◆ DO THIS ◆
Select every line below containing the word "picture".

◆ DATA EXTRACT ◆
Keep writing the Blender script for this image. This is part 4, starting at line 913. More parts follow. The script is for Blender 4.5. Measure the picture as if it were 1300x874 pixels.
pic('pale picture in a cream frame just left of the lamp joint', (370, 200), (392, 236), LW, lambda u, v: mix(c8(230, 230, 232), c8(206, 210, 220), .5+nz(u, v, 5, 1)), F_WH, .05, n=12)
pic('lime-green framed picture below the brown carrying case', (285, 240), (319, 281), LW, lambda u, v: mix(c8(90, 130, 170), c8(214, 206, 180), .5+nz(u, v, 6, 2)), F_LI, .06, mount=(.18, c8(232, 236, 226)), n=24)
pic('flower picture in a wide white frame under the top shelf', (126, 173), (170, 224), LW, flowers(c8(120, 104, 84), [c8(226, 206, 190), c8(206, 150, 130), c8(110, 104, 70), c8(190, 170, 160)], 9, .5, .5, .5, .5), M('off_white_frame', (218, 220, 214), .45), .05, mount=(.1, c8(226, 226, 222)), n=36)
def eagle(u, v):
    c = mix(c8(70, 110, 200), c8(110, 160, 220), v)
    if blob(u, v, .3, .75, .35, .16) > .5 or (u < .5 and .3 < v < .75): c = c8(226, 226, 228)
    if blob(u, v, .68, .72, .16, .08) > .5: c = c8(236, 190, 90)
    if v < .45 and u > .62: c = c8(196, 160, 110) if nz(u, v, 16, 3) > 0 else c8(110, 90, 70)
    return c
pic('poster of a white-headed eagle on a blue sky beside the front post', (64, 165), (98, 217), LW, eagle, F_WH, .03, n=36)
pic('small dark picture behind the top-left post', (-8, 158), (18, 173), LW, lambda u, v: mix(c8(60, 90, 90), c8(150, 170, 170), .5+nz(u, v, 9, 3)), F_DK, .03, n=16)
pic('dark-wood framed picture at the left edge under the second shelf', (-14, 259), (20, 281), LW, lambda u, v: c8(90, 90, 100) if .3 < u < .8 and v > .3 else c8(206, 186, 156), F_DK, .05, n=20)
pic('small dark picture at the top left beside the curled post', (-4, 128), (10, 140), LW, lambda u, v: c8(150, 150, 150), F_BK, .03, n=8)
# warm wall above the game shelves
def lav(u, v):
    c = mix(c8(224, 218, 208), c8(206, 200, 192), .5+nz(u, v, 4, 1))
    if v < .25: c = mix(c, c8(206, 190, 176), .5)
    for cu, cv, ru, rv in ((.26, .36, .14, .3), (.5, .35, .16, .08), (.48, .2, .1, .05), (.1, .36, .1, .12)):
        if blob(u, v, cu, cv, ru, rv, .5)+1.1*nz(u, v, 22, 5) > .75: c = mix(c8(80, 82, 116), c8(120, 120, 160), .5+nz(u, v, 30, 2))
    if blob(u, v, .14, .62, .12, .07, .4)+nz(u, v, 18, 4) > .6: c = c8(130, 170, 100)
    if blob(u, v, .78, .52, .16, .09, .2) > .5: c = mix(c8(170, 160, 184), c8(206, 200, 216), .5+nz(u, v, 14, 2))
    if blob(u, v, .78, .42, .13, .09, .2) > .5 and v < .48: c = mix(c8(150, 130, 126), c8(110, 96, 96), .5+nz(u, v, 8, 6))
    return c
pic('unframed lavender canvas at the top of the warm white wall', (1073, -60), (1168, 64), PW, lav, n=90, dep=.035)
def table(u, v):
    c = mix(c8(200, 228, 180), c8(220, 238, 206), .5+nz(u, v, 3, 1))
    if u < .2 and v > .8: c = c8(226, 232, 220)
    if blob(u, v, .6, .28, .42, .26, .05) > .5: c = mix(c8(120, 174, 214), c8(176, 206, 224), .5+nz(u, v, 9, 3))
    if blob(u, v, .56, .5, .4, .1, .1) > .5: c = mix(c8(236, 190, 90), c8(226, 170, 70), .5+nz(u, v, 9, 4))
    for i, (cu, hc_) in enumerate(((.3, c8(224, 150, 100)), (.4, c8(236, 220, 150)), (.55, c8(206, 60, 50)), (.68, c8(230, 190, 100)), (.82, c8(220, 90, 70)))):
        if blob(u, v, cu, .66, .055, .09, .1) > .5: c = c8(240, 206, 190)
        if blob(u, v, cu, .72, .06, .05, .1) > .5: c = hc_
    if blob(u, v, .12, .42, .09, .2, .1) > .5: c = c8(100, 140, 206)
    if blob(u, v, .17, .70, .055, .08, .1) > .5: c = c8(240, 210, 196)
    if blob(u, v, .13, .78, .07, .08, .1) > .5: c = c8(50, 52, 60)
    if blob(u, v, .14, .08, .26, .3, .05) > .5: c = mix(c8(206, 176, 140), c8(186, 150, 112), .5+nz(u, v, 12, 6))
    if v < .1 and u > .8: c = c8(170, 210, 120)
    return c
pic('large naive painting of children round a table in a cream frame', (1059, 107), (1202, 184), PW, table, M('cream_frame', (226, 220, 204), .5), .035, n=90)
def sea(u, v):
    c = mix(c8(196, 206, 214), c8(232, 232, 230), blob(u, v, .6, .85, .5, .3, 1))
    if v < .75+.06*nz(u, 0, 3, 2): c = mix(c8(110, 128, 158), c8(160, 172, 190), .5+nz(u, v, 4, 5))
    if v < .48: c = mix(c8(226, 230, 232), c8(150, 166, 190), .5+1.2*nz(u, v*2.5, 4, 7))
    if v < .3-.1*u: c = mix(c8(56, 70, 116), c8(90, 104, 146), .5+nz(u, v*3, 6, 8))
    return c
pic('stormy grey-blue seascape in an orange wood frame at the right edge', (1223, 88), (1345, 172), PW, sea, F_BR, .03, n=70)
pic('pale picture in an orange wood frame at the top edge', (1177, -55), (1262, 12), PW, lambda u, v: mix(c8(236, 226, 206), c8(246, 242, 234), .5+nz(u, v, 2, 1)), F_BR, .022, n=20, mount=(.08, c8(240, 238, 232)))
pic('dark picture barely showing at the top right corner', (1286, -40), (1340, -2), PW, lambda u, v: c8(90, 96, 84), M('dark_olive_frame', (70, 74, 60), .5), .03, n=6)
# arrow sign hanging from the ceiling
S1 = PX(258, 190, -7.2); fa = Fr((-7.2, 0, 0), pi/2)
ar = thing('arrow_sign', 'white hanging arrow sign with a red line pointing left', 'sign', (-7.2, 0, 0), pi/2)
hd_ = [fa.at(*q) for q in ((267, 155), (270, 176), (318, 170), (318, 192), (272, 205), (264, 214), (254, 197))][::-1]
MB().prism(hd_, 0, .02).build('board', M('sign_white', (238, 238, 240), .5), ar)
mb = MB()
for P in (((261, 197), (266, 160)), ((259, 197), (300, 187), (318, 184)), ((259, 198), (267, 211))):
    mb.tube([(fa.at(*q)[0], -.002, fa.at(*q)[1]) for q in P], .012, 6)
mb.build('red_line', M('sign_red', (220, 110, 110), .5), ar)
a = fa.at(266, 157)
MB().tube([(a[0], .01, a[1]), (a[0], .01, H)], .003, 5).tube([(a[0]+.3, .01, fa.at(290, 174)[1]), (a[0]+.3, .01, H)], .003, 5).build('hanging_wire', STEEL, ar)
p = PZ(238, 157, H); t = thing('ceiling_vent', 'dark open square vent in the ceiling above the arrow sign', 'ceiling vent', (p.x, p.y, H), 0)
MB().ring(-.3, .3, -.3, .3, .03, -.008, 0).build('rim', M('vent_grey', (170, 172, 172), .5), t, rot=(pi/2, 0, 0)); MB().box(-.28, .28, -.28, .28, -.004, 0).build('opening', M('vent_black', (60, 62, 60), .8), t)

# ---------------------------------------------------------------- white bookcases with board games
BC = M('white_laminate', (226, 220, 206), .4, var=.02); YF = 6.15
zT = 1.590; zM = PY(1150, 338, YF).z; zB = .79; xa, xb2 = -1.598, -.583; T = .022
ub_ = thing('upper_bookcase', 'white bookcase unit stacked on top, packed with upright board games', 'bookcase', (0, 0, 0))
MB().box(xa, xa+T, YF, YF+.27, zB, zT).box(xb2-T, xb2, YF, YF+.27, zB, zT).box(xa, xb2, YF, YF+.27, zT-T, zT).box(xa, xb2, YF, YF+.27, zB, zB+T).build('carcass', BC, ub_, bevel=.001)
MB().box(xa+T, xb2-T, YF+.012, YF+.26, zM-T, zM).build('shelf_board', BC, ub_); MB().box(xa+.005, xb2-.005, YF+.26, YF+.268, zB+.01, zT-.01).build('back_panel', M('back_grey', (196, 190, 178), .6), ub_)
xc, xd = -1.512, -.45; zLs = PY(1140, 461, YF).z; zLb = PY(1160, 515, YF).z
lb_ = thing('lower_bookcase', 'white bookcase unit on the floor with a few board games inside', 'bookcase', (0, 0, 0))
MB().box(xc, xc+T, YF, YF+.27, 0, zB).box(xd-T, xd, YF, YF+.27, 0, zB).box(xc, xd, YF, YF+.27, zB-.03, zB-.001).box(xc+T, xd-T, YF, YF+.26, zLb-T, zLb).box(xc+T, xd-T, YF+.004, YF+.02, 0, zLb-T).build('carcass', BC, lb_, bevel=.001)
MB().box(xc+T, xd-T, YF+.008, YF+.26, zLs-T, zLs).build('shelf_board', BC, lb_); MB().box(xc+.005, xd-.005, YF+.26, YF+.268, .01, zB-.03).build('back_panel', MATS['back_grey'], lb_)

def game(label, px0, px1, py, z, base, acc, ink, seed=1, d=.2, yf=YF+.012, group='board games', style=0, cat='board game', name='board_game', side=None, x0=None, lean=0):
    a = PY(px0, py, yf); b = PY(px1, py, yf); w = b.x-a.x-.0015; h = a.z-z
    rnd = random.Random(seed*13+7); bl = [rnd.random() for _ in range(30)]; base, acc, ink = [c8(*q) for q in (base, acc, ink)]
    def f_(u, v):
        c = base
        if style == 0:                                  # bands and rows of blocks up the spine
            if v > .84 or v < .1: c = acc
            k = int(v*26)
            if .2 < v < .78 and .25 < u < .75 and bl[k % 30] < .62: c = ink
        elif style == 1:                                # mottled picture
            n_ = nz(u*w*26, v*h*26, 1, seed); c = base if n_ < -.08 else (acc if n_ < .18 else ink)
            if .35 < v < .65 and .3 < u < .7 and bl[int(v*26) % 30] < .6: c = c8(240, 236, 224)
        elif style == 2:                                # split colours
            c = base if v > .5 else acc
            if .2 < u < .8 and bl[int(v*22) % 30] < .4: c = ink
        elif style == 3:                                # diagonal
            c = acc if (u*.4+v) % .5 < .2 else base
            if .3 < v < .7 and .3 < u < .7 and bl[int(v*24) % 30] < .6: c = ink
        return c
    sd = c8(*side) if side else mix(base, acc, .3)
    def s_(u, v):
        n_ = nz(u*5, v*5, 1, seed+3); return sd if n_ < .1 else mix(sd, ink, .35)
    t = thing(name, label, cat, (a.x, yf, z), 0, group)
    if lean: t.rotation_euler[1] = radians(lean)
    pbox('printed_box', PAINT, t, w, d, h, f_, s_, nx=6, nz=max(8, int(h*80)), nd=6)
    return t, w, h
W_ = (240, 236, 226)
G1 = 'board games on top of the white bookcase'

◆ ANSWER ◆
Keep writing the Blender script for this image. This is part 4, starting at line 913. More parts follow. The script is for Blender 4.5. Measure the picture as if it were 1300x874 pixels.
pic('pale picture in a cream frame just left of the lamp joint', (370, 200), (392, 236), LW, lambda u, v: mix(c8(230, 230, 232), c8(206, 210, 220), .5+nz(u, v, 5, 1)), F_WH, .05, n=12)
pic('lime-green framed picture below the brown carrying case', (285, 240), (319, 281), LW, lambda u, v: mix(c8(90, 130, 170), c8(214, 206, 180), .5+nz(u, v, 6, 2)), F_LI, .06, mount=(.18, c8(232, 236, 226)), n=24)
pic('flower picture in a wide white frame under the top shelf', (126, 173), (170, 224), LW, flowers(c8(120, 104, 84), [c8(226, 206, 190), c8(206, 150, 130), c8(110, 104, 70), c8(190, 170, 160)], 9, .5, .5, .5, .5), M('off_white_frame', (218, 220, 214), .45), .05, mount=(.1, c8(226, 226, 222)), n=36)
pic('small dark picture behind the top-left post', (-8, 158), (18, 173), LW, lambda u, v: mix(c8(60, 90, 90), c8(150, 170, 170), .5+nz(u, v, 9, 3)), F_DK, .03, n=16)
pic('dark-wood framed picture at the left edge under the second shelf', (-14, 259), (20, 281), LW, lambda u, v: c8(90, 90, 100) if .3 < u < .8 and v > .3 else c8(206, 186, 156), F_DK, .05, n=20)
pic('small dark picture at the top left beside the curled post', (-4, 128), (10, 140), LW, lambda u, v: c8(150, 150, 150), F_BK, .03, n=8)
pic('pale picture in an orange wood frame at the top edge', (1177, -55), (1262, 12), PW, lambda u, v: mix(c8(236, 226, 206), c8(246, 242, 234), .5+nz(u, v, 2, 1)), F_BR, .022, n=20, mount=(.08, c8(240, 238, 232)))
pic('dark picture barely showing at the top right corner', (1286, -40), (1340, -2), PW, lambda u, v: c8(90, 96, 84), M('dark_olive_frame', (70, 74, 60), .5), .03, n=6)
        elif style == 1:                                # mottled picture